If you are unable to read 2nd grade writing, here is the translation:

Dear Dad, I have not
had a good day. I've missed
you a lot today. More than you think
to. Every second of
the day. Even when you are
home right now. All I want
is to spend time with
you!
Love, Ellie p.s.
I hope you can
spend time with me.


Bust. my. heart. open. Then, get very angry. Really? Right now? Do you not see your brother in the tub with the squirt bottle in his ear? I know, I get it. Kids express what the feel when they feel it and how they feel it. As parents, though, we can't meet the needs of all of our children at the same time. We have to step back, evaluate the situation and see what needs to be taken care of first. I thought Dave and I were doing pretty good with this step. I mean, the plastic BB had to come out before Maddi went to the library or Ellie received some attention from her daddy. Right?!
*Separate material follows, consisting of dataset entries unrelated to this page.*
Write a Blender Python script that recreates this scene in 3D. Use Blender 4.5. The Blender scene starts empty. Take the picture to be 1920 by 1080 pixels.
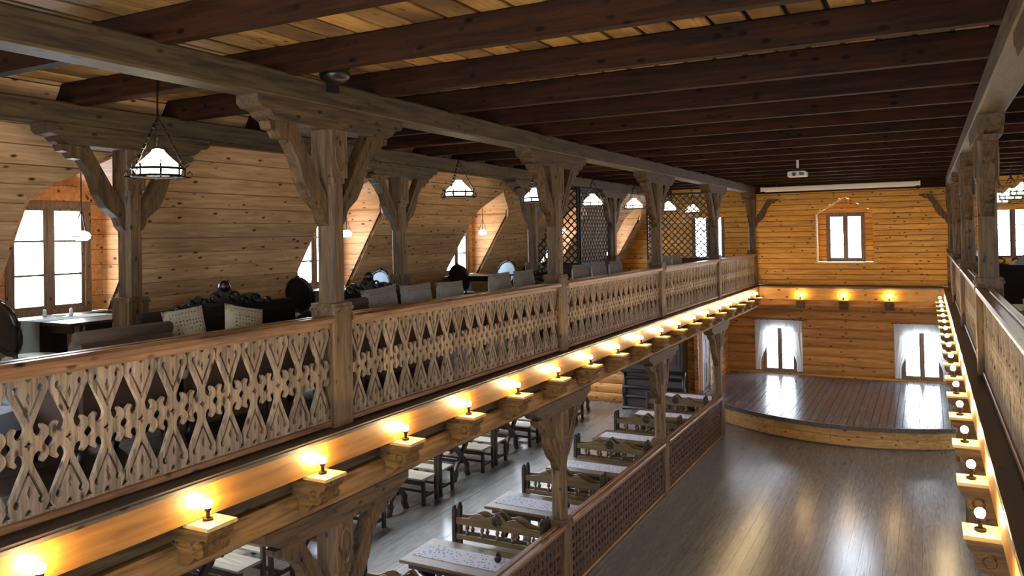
import bpy, bmesh, math, random
from mathutils import Vector, Matrix
random.seed(7)
C = bpy.context.scene.collection
PI = math.pi
E = 4.66            # eye height above the lower floor; helper z values below are relative to the eye
GF = -1.5           # gallery floor, relative to the eye
LF = -4.66          # lower floor

# ---------------------------------------------------------------- camera, world, exposure
cam_d = bpy.data.cameras.new('camera'); cam = bpy.data.objects.new('camera', cam_d); C.objects.link(cam)
yaw, pit, rol = 0.48238, 0.01249, -0.01848
F = Vector((-math.sin(yaw)*math.cos(pit), math.cos(yaw)*math.cos(pit), math.sin(pit)))
R0 = Vector((math.cos(yaw), math.sin(yaw), 0)); U0 = R0.cross(F)
R_ = R0*math.cos(rol)+U0*math.sin(rol); U_ = U0*math.cos(rol)-R0*math.sin(rol)
M = Matrix((R_, U_, -F)).transposed().to_4x4(); M.translation = Vector((0, 0, E))
cam.matrix_world = M
cam_d.sensor_width = 36; cam_d.lens = 1485.3/1920*36; cam_d.shift_y = -115.9/1920
cam_d.clip_start = 0.05; cam_d.clip_end = 200
bpy.context.scene.camera = cam
w = bpy.data.worlds.new('world'); bpy.context.scene.world = w; w.use_nodes = True
bg = w.node_tree.nodes['Background']; bg.inputs[0].default_value = (0.78, 0.88, 1.0, 1); bg.inputs[1].default_value = 14.0
vs = bpy.context.scene.view_settings
vs.view_transform = 'Standard'; vs.look = 'None'; vs.gamma = 1; vs.use_curve_mapping = False
vs.exposure = 0.85
bpy.context.scene.display_settings.display_device = 'sRGB'

# ---------------------------------------------------------------- materials
def srgb(r, g, b):
    f = lambda c: (c/255/12.92) if c/255 <= 0.04045 else ((c/255+0.055)/1.055)**2.4
    return (f(r), f(g), f(b), 1)
def new_mat(name):
    m = bpy.data.materials.new(name); m.use_nodes = True
    nt = m.node_tree; return m, nt, nt.nodes['Principled BSDF']
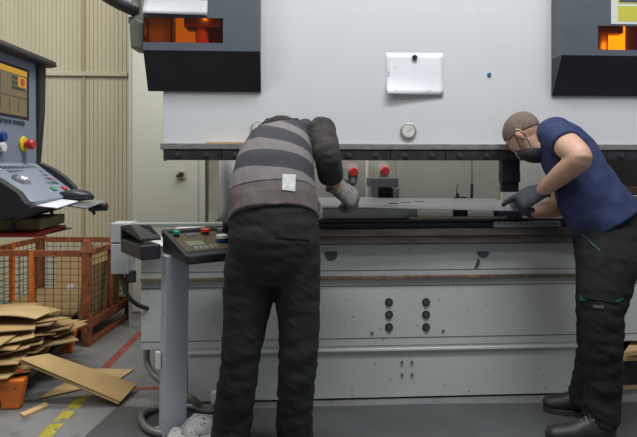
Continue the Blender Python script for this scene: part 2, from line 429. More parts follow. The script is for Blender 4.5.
# emergency stops on the rear
for ex, ey, dk in ((353,171,1), (384,170,0)):
    c = onY(ex, ey, .62)
    b = MB(); b.loft([(c+Vector((0,.03,-.03)), .030, .066, Vector((1,0,0))), (c+Vector((0,0,-.03)), .030, .066, Vector((1,0,0)))], 24)
    pl = b.build('stop_plate', M['key'] if dk else M['panel'], pb)
    b = MB(); b.disc(c+Vector((-.002,0,.022)), (0,-1,0), .031, .012); b.build('collar', M['white'], pl)
    b = MB(); b.disc(c+Vector((.002,-.012,-.006)), (0,-1,0), .028, .03); b.build('red_knob', M['red'], pl, bevel=.008)
    b = MB(); b.box(c.x-.012, c.x+.012, .6, .62, c.z-.075, c.z-.04); b.build('plug', M['boxgrey'], pl)
    MB().box(c.x-.02, c.x+.02, .65, .9, c.z-.06, c.z+.02).build('bracket', M['panel'], pb)
MB().cyl(onY(367,160,.8), onY(367,200,.8), .009).build('guide_rod', M['white'], pb)
# back gauge head (box with dark bay)
g0 = onY(370,198,.55); g1 = onY(397,178,.55)
b = MB(); w = g1.x-g0.x; h = g1.z-g0.z
b.box(g0.x, g1.x, .5, .7, g1.z-h*.45, g1.z); b.box(g0.x+w*.1, g0.x+w*.26, .5, .6, g0.z-.06, g1.z-h*.45); b.box(g1.x-w*.2, g1.x, .48, .62, g0.z-.06, g1.z-h*.5)
bgu = b.build('back_gauge', mat('gauge_grey', (.10,.105,.11), .5), pb, bevel=.003)
MB().box(g0.x+w*.26, g1.x-w*.2, .56, .7, g0.z-.06, g1.z-h*.45).build('gauge_bay', M['darkint'], bgu)
MB().box(g0.x-.06, g0.x+.01, .47, .53, g0.z-.05, g0.z+.006).build('gauge_finger', M['boxgrey'], bgu)
MB().box(g0.x, g1.x+.06, .5, .7, g0.z-.08, g0.z-.06).build('gauge_beam', M['steel'], bgu)
# small gauge finger with mast and a hanging rod
c = onY(458, 198, .55)
b = MB(); b.box(c.x-.012, c.x+.055, .53, .6, c.z-.15, c.z+.006); b.cyl((c.x, .56, c.z), (c.x, .56, c.z+.03), .010)
b.tube([(c.x-.004,.56,c.z+.03), (c.x-.006,.56,c.z+.055), (c.x+.003,.56,c.z+.085)], .003, 8)
b.build('gauge_stop', M['boltdark'], pb)
a = onY(472, 158, .7); c = onY(472, 184, .7); e = onY(471.5, 204, .7)
hr = MB().cyl(a, c, .004, seg=8).build('hanging_rod', M['rod'], pb)
MB().cyl(c, e, .009, seg=12).build('rod_grip', M['blackrub'], hr)
# upper punch
a = onY(501, 192, .0); c = onY(518.5, 160, .0)
b = MB(); b.box(a.x, c.x, -.02, .03, onY(501,172,0).z, c.z); b.box(a.x-.004, c.x, -.025, .025, onY(501,182,0).z, onY(501,172,0).z); b.box(a.x, c.x-.003, -.012, .012, a.z, onY(501,182,0).z)
b.build('punch', M['wedge'], pb, bevel=.002)

# bed
zt0 = zz(244,400,0); xbl = X(141, 0); xbr = 2.6
b = MB(); b.box(xbl, xbr, 0, 1.0, zz(347,320), zt0); bed = b.build('bed', M['bed'], pb, bevel=.004)
MB().box(X(209,.07), xbr, .07, .85, zt0, zz(222)-.02).build('bed_top', M['darkint'], pb)
MB().box(X(188,0), X(604,0), .004, 1.0, .012, zz(347,320)).build('plinth', M['bed'], pb)
MB().box(X(188,0), X(604,0), .03, .9, 0, .014).build('plinth_base', M['seam'], pb)
MB().box(X(188,0), X(604,0), -.010, .002, zz(351.5,330), zz(349.3,330)).build('plinth_lip', M['bedlip'], pb, bevel=.001)
zrail = zz(277,400)
rl = MB().box(xbl, xbr, -.018, .002, zrail-.009, zrail+.009).build('front_rail', M['brownrail'], pb, bevel=.002)
for yy in (270, 285.5, 337.5):
    z_ = zz(yy, 400); MB().box(xbl, xbr, -.0012, .001, z_-.0018, z_+.0018).build('panel_seam', M['seam'], pb)
for i in range(18):
    xq = X(165, -.018)+i*.118
    MB().disc((xq, -.018, zrail), (0,-1,0), .004, .002, 8).build('rail_hole', M['seam'], rl)
tb = MB(); z1 = zz(229,400,-.06); z2 = zz(244,400,-.06)
tb.box(X(186,-.06), xr, -.06, .07, z2+.04, z1); tb.box(X(186,-.06), xr, -.045, .07, z2, z2+.037)
tab = tb.build('table', M['rust'], pb, bevel=.003)
for hx, hy in ((398,239.5),(410,242),(348,240),(365,239),(452,239),(530,239),(500,242)):
    MB().disc(onY(hx,hy,-.0455), (0,-1,0), .006, .003, 10).build('table_hole', M['seam'], tab)
rs = MB(); zs1 = zz(219.5,400,-.03)
rs.box(X(230,-.03), xr, -.03, .06, z1, zs1-.018); rs.box(X(230,-.03), xr, -.02, .06, zs1-.016, zs1); rs.build('die_holder', M['wedge'], pb, bevel=.002)
# ruler strip with orange numbers
ru = MB().box(X(408,.0), X(505,.0), -.028, -.018, zs1, zs1+.014).build('ruler', mat('ruler_grey', (.32,.31,.26), .6), pb)
def text(body, loc, size, m, parent, name):
    cu = bpy.data.curves.new('t', 'FONT'); cu.body = body; cu.size = size; cu.extrude = .0006; cu.align_x = 'CENTER'
    o = bpy.data.objects.new('t', cu); COL.objects.link(o)
    me = bpy.data.meshes.new_from_object(o.evaluated_get(bpy.context.evaluated_depsgraph_get()))
    bpy.data.objects.remove(o); me.materials.clear(); me.materials.append(m); me.name = name
    me.transform(Matrix.Translation(Vector(loc)-wloc(parent)) @ Matrix.Rotation(math.pi/2, 4, 'X'))
    q = bpy.data.objects.new(name, me); COL.objects.link(q); q.parent = parent
for t_, tx in (('10',413.5),('12',424),('10',434),('11',445),('1',466.5),('8',477),('5',488)):
    p = onY(tx, 221.4, -.002); text(t_, (p.x, -.029, zs1+.0005), .019, M['orangenum'], ru, 'ruler_number')
text('3', (X(409.5,0), -.029, zs1+.0005), .019, M['orangenum'], ru, 'ruler_number')
# bright lower die on the left, dark blocks, segmented die on the right
MB().box(X(323.5,0), X(419,0), .03, .09, zs1, zz(208.5)).build('lower_die', M['diesteel'], pb, bevel=.002)
MB().box(X(455,.05), X(465,.05), .03, .09, zs1, zz(209)).build('die_block', M['wedge'], pb)
MB().box(X(497,.0), X(521,.0), -.02, .05, zs1, zz(210.5)).build('die_block', M['key'], pb)
ds = MB().box(X(494,-.055), X(561,-.055), -.055, -.031, zz(227.5,520,-.055), zz(221.5,520,-.055)).build('die_segment', M['diesteel'], pb, bevel=.002)
for i in range(11):
    MB().disc(onY(499+i*5.6, 223.6, -.055), (0,-1,0), .0055, .002, 10).build('die_hole', M['seam'], ds)
MB().disc(onY(522, 230.5, -.06), (0,-1,0), .006, .004, 10).build('die_bolt', M['seam'], tab)
# bed fittings
for bx in (389, 426):
    for by in (302, 314.5, 327):
        c = onY(bx, by, 0); b = MB(); b.disc(c, (0,-1,0), .021, .004); o = b.build('bolt', M['boltdark'], pb)
        b = MB(); b.disc(c+Vector((0,-.004,0)), (0,-1,0), .014, .006, 6); b.build('bolt_head', M['bolt'], o)
for bx, by, r in ((402,362,.007),(412,362,.007),(402,374.5,.007),(412,374.5,.007),(372,333,.008),(443,331,.008)):
    MB().disc(onY(bx,by,.0), (0,-1,0), r, .0035, 14).build('bolt_hole', M['seam'], pb)
def halfmoon(px, py, r, a0, a1, inner=0.0, m='key'):
    c = onY(px, py, 0); n = 16; pts = []
    for i in range(n+1):
        a = math.radians(a0+(a1-a0)*i/n); pts.append(c+Vector((math.cos(a)*r, -.003, math.sin(a)*r)))
    if inner:
        for i in range(n+1):
            a = math.radians(a1+(a0-a1)*i/n); pts.append(c+Vector((math.cos(a)*r, -.003, math.sin(a)*r))*1.0+Vector((-inner*math.sin(math.pi*i/n), 0, inner*.6*math.sin(math.pi*i/n))))
        pts = pts[:n+1]+pts[n+2:-1]
    b = MB(); b.prism(pts, (0,.004,0)); b.build('grip_recess', M[m], pb)
halfmoon(331, 254.5, .033, 150, 390); halfmoon(483, 251.5, .033, 180, 360)
halfmoon(473.5, 262.5, .034, -85, 45, .018)
# left support rail with grey junction box
YJ = -.10
b = MB(); b.box(X(133,YJ), X(262,YJ), YJ, YJ+.06, onY(133,227,YJ).z, onY(133,223.5,YJ).z); b.build('support_rail', mat('rail_grey', (.27,.275,.26), .5), pb, bevel=.003)
ja = onY(112, 222.5, YJ); jb = onY(133, 273, YJ)
jbx = MB().box(ja.x, jb.x, YJ-.03, YJ+.09, (ja.z+.0)*.6+jb.z*.4+.002, ja.z).build('junction_box', M['boxgrey'], pb, bevel=.006)
MB().box(ja.x+.002, jb.x-.012, YJ-.028, YJ+.085, jb.z, ja.z*.6+jb.z*.4-.002).build('lower_half', M['boxgrey'], jbx, bevel=.004)
MB().box(X(128,YJ), X(143,0), YJ+.05, .02, onY(133,250,YJ).z, onY(133,228,YJ).z).build('box_bracket', M['boxgrey'], pb)
g = onY(132, 277, YJ)
MB().cyl(g+Vector((0,0,.03)), g-Vector((0,0,.025)), .02).build('cable_gland', M['blackrub'], jbx)
MB().tube(bez([onY(121,273,YJ), onY(123,282,YJ), onY(128,296,YJ), onY(138,305,-.05), onY(150,309,.02)]), .011, 10).build('cable', M['blackrub'], jbx, smooth=True)
# conduit dropping from the bed
c1 = bez([onY(147,346,.1), onY(147,362,.1), onY(155,376,.05), onY(172,388,.0), onY(190,397,-.12), fl(203,407,.03), fl(213,409,.03)])
MB().tube(c1, .016, 12).build('drop_hose', M['hosep'], pb, smooth=True)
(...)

Dave and I looked at each other and locked eyes. Without saying a word out loud, the conversation began: "We're in this together, right?" "You got my back, right?" "If you don't yell at the girls I won't yell at the girls" "Did you take the trash out?" Oh, wait ........ not that last one. But definitely the first three. We were united.

Epilogue:

  • Ben's ears are clear of all foreign objects
  • Ellie got her fingernails painted and a snuggle with Dad
  • Maddi went to the library to return her book and grab some new ones
  • Dave went to sleep at 9pm; worn out by all of the action
  • I tore apart my bathroom searching in the crevices of make-up bags and baskets hoping to find a Valium. Defeated, I resigned myself to a cup of ice cream and some time spent with my nose in a book.